KT TunstallAlthough at first I wished that I was down with the hardcore fans, I have to admit that from the balcony of the O2 Academy Leeds the stage set-up was an impressive sight, made all the more interesting by the large, luminescent tiger suit graphic which dominated the background, as well as the artist herself, who was dressed in a large, Indian style headdress. Having spent a long period travelling around the world visiting cities on several different continents, including the arctic town Uummannaq which inspired her opening song, KT Tunstall’s new 2011 tour was long-awaited and, when she visited Leeds on the 27th February, welcomed by fans with open arms (and a very amusing drunken declaration of love from one member of the audience). The performance certainly lived up to its striking backdrop.

The night began with a set performed by Scottish singer/songwriter Pictish Trail, known off stage as Johnny Lynch. The support act jokingly promised the audience to “depress the sh*t” out of them, and proceeded to play four acoustic pieces on both guitar and piano that, while not being exactly upbeat, were not enough to reduce anyone to tears. Though his style was quirky and he was clearly confident, his songs seemed slightly awkward and were not fully received by the crowd.

It was then a further half hour wait before the main act came to the stage. Accompanied by a new band of clearly talented musicians, including red-headed former Ash guitarist Charlotte Hatherley, who also provided surprisingly good vocals, KT played an excellent set which provided fans with a mix of songs, from tracks such as Get In, Fade like a Shadow and Madame Trudeaux from her new Tiger Suit album (released September 2010) to old favourites from her previous two albums, Eye to the Telescope and Drastic Fantastic. For me, the most notable performances were those she performed alone, including a rendition of her début single Other Side of the World, performed using just two effects pedals, a synthesiser and her own voice, which she used to convey both the lyrics and the tune to the song. However, the best song of the night had even less accompaniment; with just her guitar KT proceeded to “pop the cherry” of a never-before-sung-live song The Punk, a subdued, moving song that demonstrated how her soulful style has survived through her rise to fame.

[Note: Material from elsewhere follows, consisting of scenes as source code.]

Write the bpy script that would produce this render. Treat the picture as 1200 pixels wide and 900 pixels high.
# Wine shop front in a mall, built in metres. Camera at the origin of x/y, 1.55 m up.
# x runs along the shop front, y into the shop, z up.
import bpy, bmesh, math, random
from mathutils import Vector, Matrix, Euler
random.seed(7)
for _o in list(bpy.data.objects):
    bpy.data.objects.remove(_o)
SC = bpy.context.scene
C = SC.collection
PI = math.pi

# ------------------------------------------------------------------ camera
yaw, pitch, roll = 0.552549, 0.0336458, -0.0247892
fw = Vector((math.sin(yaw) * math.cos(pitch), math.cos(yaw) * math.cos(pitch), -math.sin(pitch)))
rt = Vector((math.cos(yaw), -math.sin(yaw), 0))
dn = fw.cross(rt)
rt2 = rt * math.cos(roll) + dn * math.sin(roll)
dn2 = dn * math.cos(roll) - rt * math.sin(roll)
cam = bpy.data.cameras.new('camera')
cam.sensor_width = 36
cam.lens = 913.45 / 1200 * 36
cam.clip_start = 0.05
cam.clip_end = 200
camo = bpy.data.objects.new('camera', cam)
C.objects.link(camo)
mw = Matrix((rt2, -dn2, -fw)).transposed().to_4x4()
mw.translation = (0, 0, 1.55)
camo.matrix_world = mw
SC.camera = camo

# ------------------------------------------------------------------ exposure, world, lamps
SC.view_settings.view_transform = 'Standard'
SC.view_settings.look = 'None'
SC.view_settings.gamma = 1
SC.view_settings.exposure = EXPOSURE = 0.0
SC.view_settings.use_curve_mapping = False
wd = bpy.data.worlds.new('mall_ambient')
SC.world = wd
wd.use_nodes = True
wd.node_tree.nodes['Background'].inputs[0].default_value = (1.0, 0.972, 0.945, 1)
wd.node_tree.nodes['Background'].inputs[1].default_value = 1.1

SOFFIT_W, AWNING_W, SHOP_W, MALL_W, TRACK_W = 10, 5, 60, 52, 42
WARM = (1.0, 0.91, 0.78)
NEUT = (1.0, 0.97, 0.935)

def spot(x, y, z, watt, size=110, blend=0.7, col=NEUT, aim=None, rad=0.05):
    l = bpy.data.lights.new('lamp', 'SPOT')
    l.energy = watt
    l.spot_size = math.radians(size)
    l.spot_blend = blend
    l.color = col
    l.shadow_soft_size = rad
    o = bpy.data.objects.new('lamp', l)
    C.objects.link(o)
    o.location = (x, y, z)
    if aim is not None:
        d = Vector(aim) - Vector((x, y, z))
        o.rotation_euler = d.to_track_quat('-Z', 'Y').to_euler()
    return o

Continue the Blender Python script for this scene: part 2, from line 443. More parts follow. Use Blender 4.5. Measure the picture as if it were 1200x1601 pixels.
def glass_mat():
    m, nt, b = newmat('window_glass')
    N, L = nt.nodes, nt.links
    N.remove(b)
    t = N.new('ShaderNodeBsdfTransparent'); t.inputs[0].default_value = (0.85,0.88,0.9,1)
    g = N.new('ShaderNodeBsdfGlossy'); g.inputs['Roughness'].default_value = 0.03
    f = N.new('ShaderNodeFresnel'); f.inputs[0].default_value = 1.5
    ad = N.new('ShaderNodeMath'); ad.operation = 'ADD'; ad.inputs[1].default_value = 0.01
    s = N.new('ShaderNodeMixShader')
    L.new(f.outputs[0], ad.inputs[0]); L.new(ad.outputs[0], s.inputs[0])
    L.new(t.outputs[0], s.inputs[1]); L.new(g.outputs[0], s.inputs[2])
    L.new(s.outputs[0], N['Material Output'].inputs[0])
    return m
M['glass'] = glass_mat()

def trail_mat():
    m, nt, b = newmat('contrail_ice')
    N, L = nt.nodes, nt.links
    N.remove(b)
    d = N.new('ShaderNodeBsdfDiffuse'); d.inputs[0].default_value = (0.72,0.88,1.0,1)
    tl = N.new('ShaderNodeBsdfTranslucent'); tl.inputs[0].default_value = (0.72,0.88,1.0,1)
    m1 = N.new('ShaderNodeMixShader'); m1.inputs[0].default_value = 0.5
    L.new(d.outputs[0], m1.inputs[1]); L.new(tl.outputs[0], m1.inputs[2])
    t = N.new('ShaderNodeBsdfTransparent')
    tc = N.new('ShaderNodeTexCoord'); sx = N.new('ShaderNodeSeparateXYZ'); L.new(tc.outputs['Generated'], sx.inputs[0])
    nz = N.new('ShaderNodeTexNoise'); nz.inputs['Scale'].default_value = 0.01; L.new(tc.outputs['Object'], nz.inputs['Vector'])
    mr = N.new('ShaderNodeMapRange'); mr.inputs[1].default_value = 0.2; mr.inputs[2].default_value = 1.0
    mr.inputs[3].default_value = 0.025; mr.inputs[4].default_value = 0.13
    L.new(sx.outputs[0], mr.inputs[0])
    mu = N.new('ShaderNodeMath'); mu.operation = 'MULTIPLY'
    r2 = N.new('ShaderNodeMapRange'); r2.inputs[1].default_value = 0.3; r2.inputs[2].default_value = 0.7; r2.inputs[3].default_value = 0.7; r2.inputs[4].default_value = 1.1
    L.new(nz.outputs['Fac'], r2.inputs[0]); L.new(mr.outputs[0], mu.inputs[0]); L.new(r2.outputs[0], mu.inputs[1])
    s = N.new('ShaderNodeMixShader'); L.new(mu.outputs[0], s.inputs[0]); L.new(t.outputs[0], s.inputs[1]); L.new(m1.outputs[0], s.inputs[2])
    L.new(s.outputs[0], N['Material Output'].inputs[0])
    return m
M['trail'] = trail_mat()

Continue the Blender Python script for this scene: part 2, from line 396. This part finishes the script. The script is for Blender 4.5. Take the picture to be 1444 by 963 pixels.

The set lasted an hour and a half, with the Scottish singer keeping a good rapport with the Leeds audience, asking them to admire her outfit choice – “the shiniest trousers ever” – and the one time achievement that was her song Black Horse and a Cherry Tree becoming number one on the VH1 Country Chart Channel. Once finished, KT was demanded by two minutes of non-stop applause to return to the stage for an encore, in which she kept up the fun, joking atmosphere by performing the brass section of her penultimate song with nothing more than an orange kazoo. The night finished with the award-winning song Suddenly I See, before KT and her other band members took a collective bow at centre stage.

I was surprised by how much I enjoyed the gig – although I do enjoy listening to her CDs, it was a completely different experience to hear her live. Her voice was stunningly good and proved her talent to be genuine, holding a resonance that gave an impact and depth that suited both her upbeat and slower, more subdued tracks in such a way that I found myself liking songs I’d previously found boring. Her personality also lent a lot to the music; I don’t think she stood still on stage for more than thirty seconds, and she and her band seemed to genuinely enjoy performing. It was an amazing, enjoyable night and, for me, has given KT Tunstall a firm place among my favourite musicians.